Per fare i nostri più cari auguri di buon Natale e serene festività a tutti coloro che ci hanno seguito in questo anno di iniziative arcadiche, abbiamo scelto un sonetto di Tegeso Acroniano, nel quale la nascita di Cristo è fatta coincidere con un momento di pace universale. Il poeta si augura che il Natale segni un ritorno alla «Pace» e che un raggio «di quella immensa luce» torni a vedersi fra gli uomini, sia pur velata da nubi «fra l’oscuro del tempo e dell’inganno». Al termine di un anno di conflitti, il cui orrore sembra inarginabile, riprendiamo l’augurio del nostro antico pastore, continuando ad opporre alle mostruosità della guerra parole di pace, che nascano da idee e possano tradursi in gesti, e trovando in questo la vittoria a cui fa cenno il nostro poeta, perché solo la pace può vincere e perché dove ci sono intelligenza e amore del bello, lì si aprono all’umanità le vie della pace.

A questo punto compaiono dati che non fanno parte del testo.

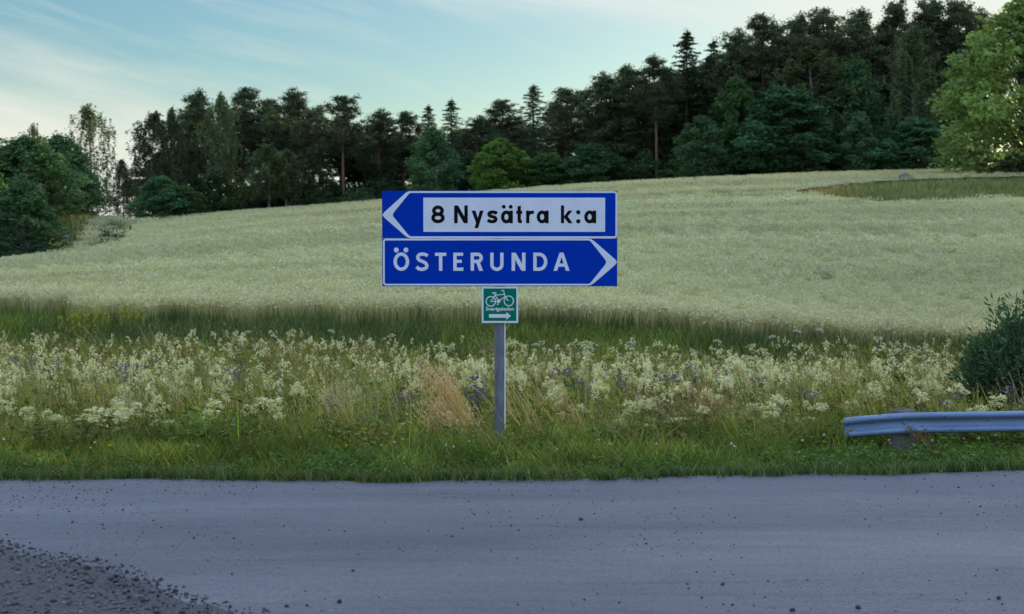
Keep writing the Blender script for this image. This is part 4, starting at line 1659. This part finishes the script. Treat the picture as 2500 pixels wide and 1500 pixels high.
def meadowsweet(seed, fine=True):
    """1 m tall: reddish stem, pinnate leaves, frothy cream panicle. returns stem, leaves, flower arrays"""
    rng = np.random.default_rng(seed)
    t = np.linspace(0, 1, 6)
    bx, by = rng.normal() * 0.08, rng.normal() * 0.06
    path = np.stack([bx * t ** 2 - 0.05 * t, by * t ** 2, t * 0.92], -1)
    stem = [tube_np(path, 0.0045 * (1 - 0.6 * t), (0.17, 0.10, 0.06), 4 if fine else 3)]
    lv = []
    for i in range(7 if fine else 4):
        zf = 0.12 + 0.6 * i / 7 + rng.uniform(-0.03, 0.03)
        a = i * 2.5 + rng.uniform(-0.4, 0.4)
        b0 = np.array([np.interp(zf, t, path[:, 0]), np.interp(zf, t, path[:, 1]), zf * 0.92])
        ln = rng.uniform(0.13, 0.24)
        k_ = 6 if fine else 4
        P_ = []
        for j in range(k_):
            q = (j + 1) / k_
            c = b0 + np.array([math.cos(a) * ln * q, math.sin(a) * ln * q, 0.35 * ln * q - 0.4 * ln * q * q])
            side = np.array([-math.sin(a), math.cos(a), 0]) * 0.028
            P_ += [c + side, c - side]
        P_ = np.array(P_)
        lv.append(cards(P_, 0.055 if fine else 0.07, np.array([0.085, 0.125, 0.035]) * rng.uniform(0.7, 1.35, (len(P_), 1)), rng, 0.5, up=0.4))
    fl = []
    nb = 9 if fine else 6
    for i in range(nb):
        a = i * 2.4 + rng.uniform(-0.5, 0.5)
        q = (i + 0.5) / nb
        c0 = np.array([np.interp(0.8 + 0.2 * q, t, path[:, 0]), np.interp(0.8 + 0.2 * q, t, path[:, 1]), 0.74 + 0.18 * q])
        ln = 0.10 * (1.1 - 0.6 * q) * rng.uniform(0.4, 1.2)
        c = c0 + np.array([math.cos(a) * ln * 0.62, math.sin(a) * ln * 0.62, ln * 0.9])
        stem.append(tube_np([c0, c], [0.002, 0.001], (0.2, 0.17, 0.08), 3))
        m_ = 26 if fine else 10
        P_ = c + rng.normal(size=(m_, 3)) * np.array([0.013, 0.013, 0.018]) * rng.uniform(0.6, 1.25)
        cl = np.array([0.92, 0.87, 0.58]) * rng.uniform(0.72, 1.05, (m_, 1))
        if rng.uniform() < 0.12:
            cl = cl * np.array([0.85, 0.68, 0.45])       # gone over, brownish
        fl.append(cards(P_, 0.021 if fine else 0.032, cl, rng, 0.9, normal=(0, -0.35, 0.8)))
    return merged(stem), merged(lv), merged(fl)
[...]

Quando tra noi l’eterno Figlio nacque
del suo lume divino intorno cinto,
fu il superbo nemico in ceppi avvinto
e la man non conobbe, a cui soggiacque.
Né ’l Cielo allora, né la Terra tacque:
“Pace – quel disse – ogni odio antico è estinto”,
“Pace” questa rispose, e ’l suon distinto
del lieto applauso al Dio nascente piacque.
Quindi speriamo, or che il girar dell’anno
il giorno pio del gran Natale adduce,
che i nostri dì Pace e Vittoria avranno,
se un raggio ancor di quella immensa luce,
fra l’oscuro del tempo e dell’inganno,
quasi per nube opposta a noi traluce.
Il friulano Giuseppe Bini (1689-1773), che nella sua lunga vita si guadagnò una robusta, sebbene umbratile, fama di erudito, in gioventù fu un poeta. Nei due anni in cui visse a Roma, tra l’inizio del 1714 e il marzo del 1716, partecipò attivamente alla vita dell’Arcadia, in cui era stato annoverato nel 1713 come membro della Colonia Giulia, prendendo il nome di Tegeso Acroniano. A Roma sostenne il collegato; tornato in Friuli diventò Vice Custode della Colonia Giulia. Il sonetto fu recitato per il Natale del 1715 a Palazzo della Cancelleria e fu poi pubblicato nel tomo VI delle Rime degli Arcadi (Roma, A. de’ Rossi, 1717, p. 324).
Il Natale era la «festa tutelare» dell’Arcadia, che aveva scelto di avere come protettore il solo Gesù Bambino, pura icona di pace e di fratellanza tra gli uomini, di qualunque estrazione e latitudine essi fossero.